Of course, I will always continue to work for and support fair treatment on behalf of people with Dementia/ Alzheimer's and may post here from time to time. Also, there are many wonderful posts here through which you may browse.


With this change, I will continue and reinvigorate my "michael a. horvich writes" blog which deals with grieving Gregory's death, life lessons, personal experiences, observations, memoirs, dreams, and humor in essay and poetry, as well as an attempt now and then at sharing a piece of fiction.


Please follow me there by clicking http://mhorvich.blogspot.com or click the link located on the right side of this page.


Finally, COMMENTS are always important to me and you can still comment on the posts on this blog! CLICK "Comments" and sign in or use "Anonymous." Leave your name or initials if you wish so I'll know it's you? Check the "Notify Me" box to see my reply to you.



Tuesday, December 16, 2014

More Than Ever

My love for this man continues to grow and grow. As Gregory's abilities continue to disappear, I am able to find more and more to love about him.

One thing I have always done since Gregory entered Lieberman Memory Care, is to be very open about our relationship and about my love for him.

I feel no embarrassment at hugging or kissing him when I want to or when he needs me to, even if we are in a large group of people. If he cries with joy or frustration, I feel no problem in hugging him and rocking with him.

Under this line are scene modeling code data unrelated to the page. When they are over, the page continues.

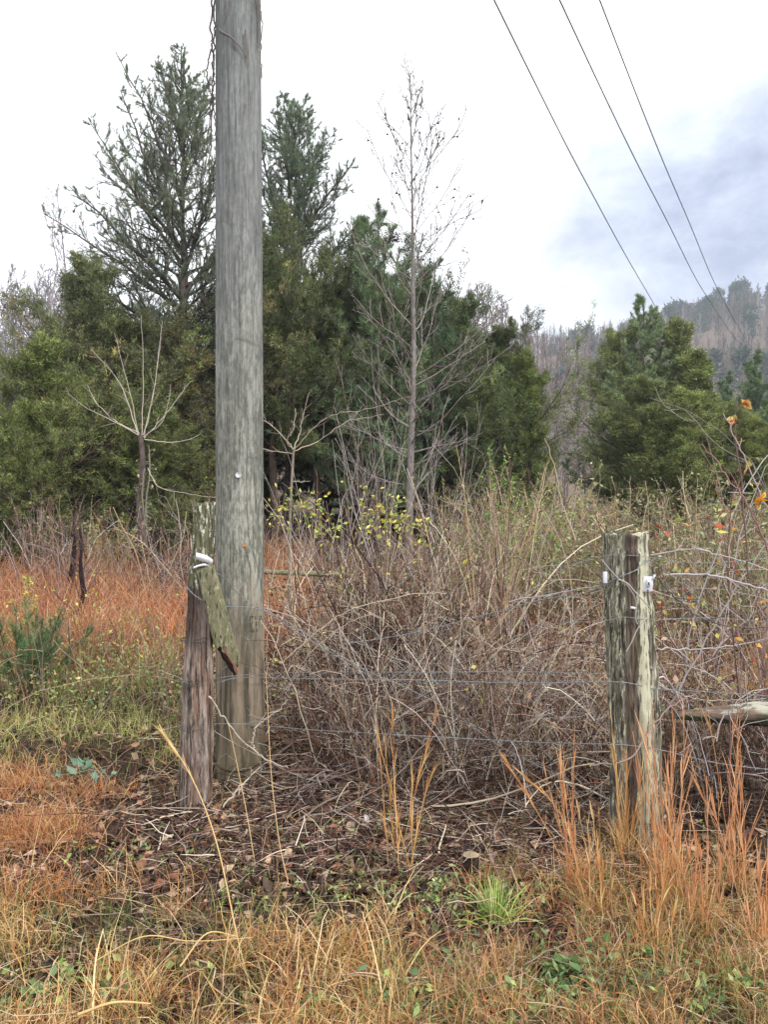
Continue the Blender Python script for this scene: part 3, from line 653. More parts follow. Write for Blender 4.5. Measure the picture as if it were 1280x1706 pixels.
PINE = [lin(116, 126, 98), lin(98, 110, 90), lin(134, 142, 112), lin(108, 122, 104)]
def pine(name, base, H, lenmax, seed, label, tint=(1, 1, 1), n=44, t0=0.25, needL=0.10, nw=0.009, dens=1.0, cols=PINE, trunk_r=0.11, up=0.5, ang0=0.25, ang1=0.85, leaders=(), group=None, cat='tree', shape=0.85, lean=0.0, spread=0.55, per2=11, nn_=11, extra=None, per3=4):
    rg = np.random.default_rng(seed); base = np.asarray(base, float)
    root = empty(name, base, label, cat, group)
    TP = trunk_path(rg, base - [0, 0, .1], base + [lean, 0, H], 16, 0.04); TR = np.linspace(1, 0.08, 16) * trunk_r
    tr = Acc(); tr.tubes(TP[None], TR[None], lin(104, 94, 88), 9)
    P1, R1 = limbs_on(rg, TP, TR, n, t0, 0.985, lambda t: lenmax * np.clip((1 - t) / (1 - t0), 0.02, 1) ** shape + 0.15, lambda t: ang0 + (ang1 - ang0) * t, 9, up, 0.35)
    if extra is not None:
        E = []
        for e in extra:
            q = polyline([pt(*p) for p in e], 8, .02, rg); f = np.linspace(0, len(q) - 1, 9); E.append(np.stack([np.interp(f, np.arange(len(q)), q[:, k]) for k in range(3)], -1))
        P1 = np.concatenate([P1, np.array(E)]); R1 = np.concatenate([R1, np.tile(np.linspace(.045, .008, 9), (len(E), 1))])
    tr.tubes(P1, R1, jitc(rg, BARKG, len(P1)), 5)
    nE = 0 if extra is None else len(extra); P2, R2, _ = spawn(rg, P1[:len(P1) - nE], R1[:len(P1) - nE], per2, 0.15, 0.97, 0.8, 0.5, 6, 0.5, 0.45, 0.6, 0.4, lpow=.45)
    ln = np.linalg.norm(P2[:, -1] - P2[:, 0], axis=1); k = rg.random(len(P2)) < ln / .42; P2 = P2[k]; R2 = R2[k]
    if extra is not None:
        X2, XR, _ = spawn(rg, P1[-len(E):], R1[-len(E):], 26, 0.12, 0.99, 0.8, 0.36, 6, 0.5, 0.4, 0.5, 0.4, lpow=.82); P2 = np.concatenate([P2, X2]); R2 = np.concatenate([R2, XR])
    tr.tubes(P2, R2, jitc(rg, BARKG, len(P2)), 3)
    P3, R3, _ = spawn(rg, P2, R2, per3, 0.15, 0.97, 0.7, 0.45, 4, 0.6, 0.3, 0.6, 0.5); ln = np.linalg.norm(P3[:, -1] - P3[:, 0], axis=1); k = rg.random(len(P3)) < ln / .13; P3 = P3[k]; R3 = R3[k]
    R3 = np.maximum(R3, 0.003); tr.tubes(P3, R3, jitc(rg, BARKG, len(P3)), 3)
    a = Acc()
    for P, tt in ((P3, (0.2, 0.5, 0.75, 0.98)), (P2, (0.25, 0.4, 0.55, 0.72, 0.86, 0.98)), (P1, (0.5, .65, 0.8, 0.9, 0.98))):
        for t in tt:
            pos, tn = at_t(P, np.arange(len(P)), np.full(len(P), t) + rg.uniform(-0.08, 0.02, len(P)))
            keep = rg.random(len(P)) < 0.93
            V, T_, C = needles(rg, pos[keep], nrm(tn[keep] + [0, 0, 0.35]), nn_, needL, nw, spread, cols); a.add(V, t=T_, c=C)
    pos, tn = at_t(TP[None], np.zeros(8, int), np.linspace(.9, .999, 8)); V, T_, C = needles(rg, pos, tn, 30, needL, nw, 0.6, cols); a.add(V, t=T_, c=C)
    o1 = tr.build('trunk', M_BARK, root); o2 = a.build('crown', M_FOL, root, smooth=False); o2.color = (*tint, 1)
    return root
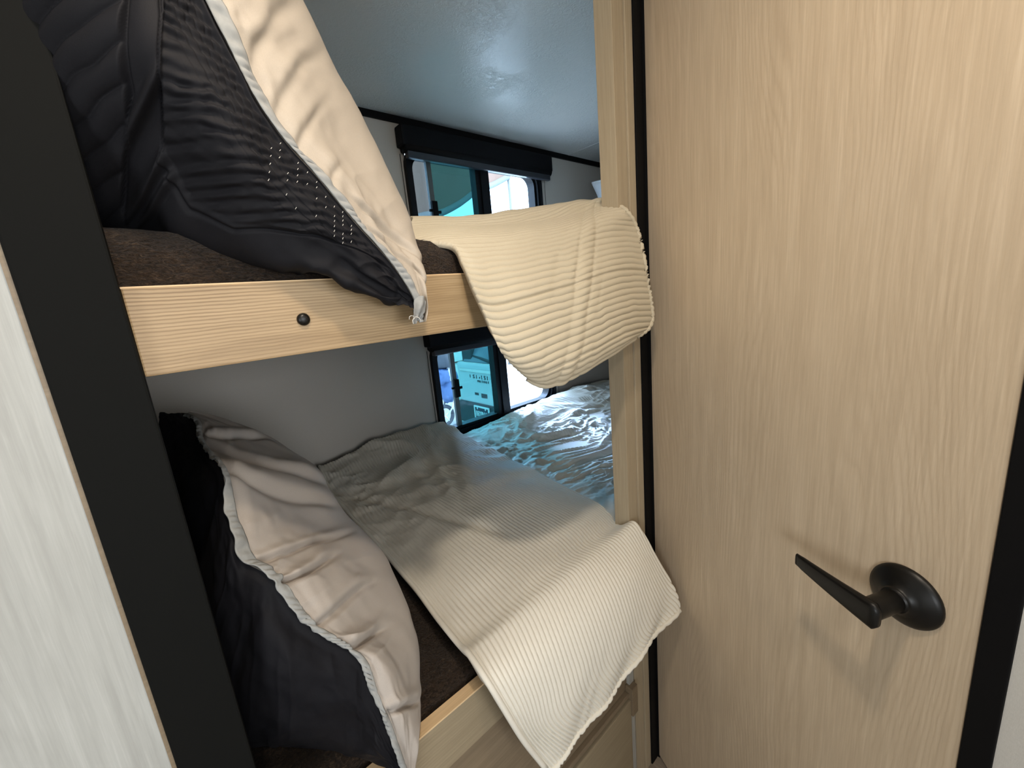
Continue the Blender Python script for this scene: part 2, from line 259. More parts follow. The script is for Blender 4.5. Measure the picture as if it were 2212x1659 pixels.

Our relationship, same sex relationship, has been accepted by Lieberman administration and staff as well as by residents and their families on Gregory's and other floors.

People will ask about our relationship and I will proudly tell them Gregory is my life partner, my significant other, my boyfriend for over forty years now. Usually they gasp in amazement and say something like, "Most marriages don't last that long."

If the person is not aware, I will not go into any detail. If the person asks what I mean, I will go into my "gay" or "married" etc description.

I am tickled when people, family of residents or residents, ask if Gregory is my son or if I am his son.

Many people, both staff and family, have commented on how lucky Gregory is to have me and I will reply, "I am lucky to have him."

People will comment on what a wonderful love we have for each other, several have mentioned never having seen such a great love, and others have said they only wish they will love someone as much in their life.

When I hear this, my first feeling is one of embarrassment due to the attention and the visibility of our love, on the other hand I work at not holding back on the love when with Gregory, so the next feeling is one of confirmation.

I guess I just love this man and am a little amazed when others are amazed. It is what we do. It is who we are. That's all. But I guess that's a lot!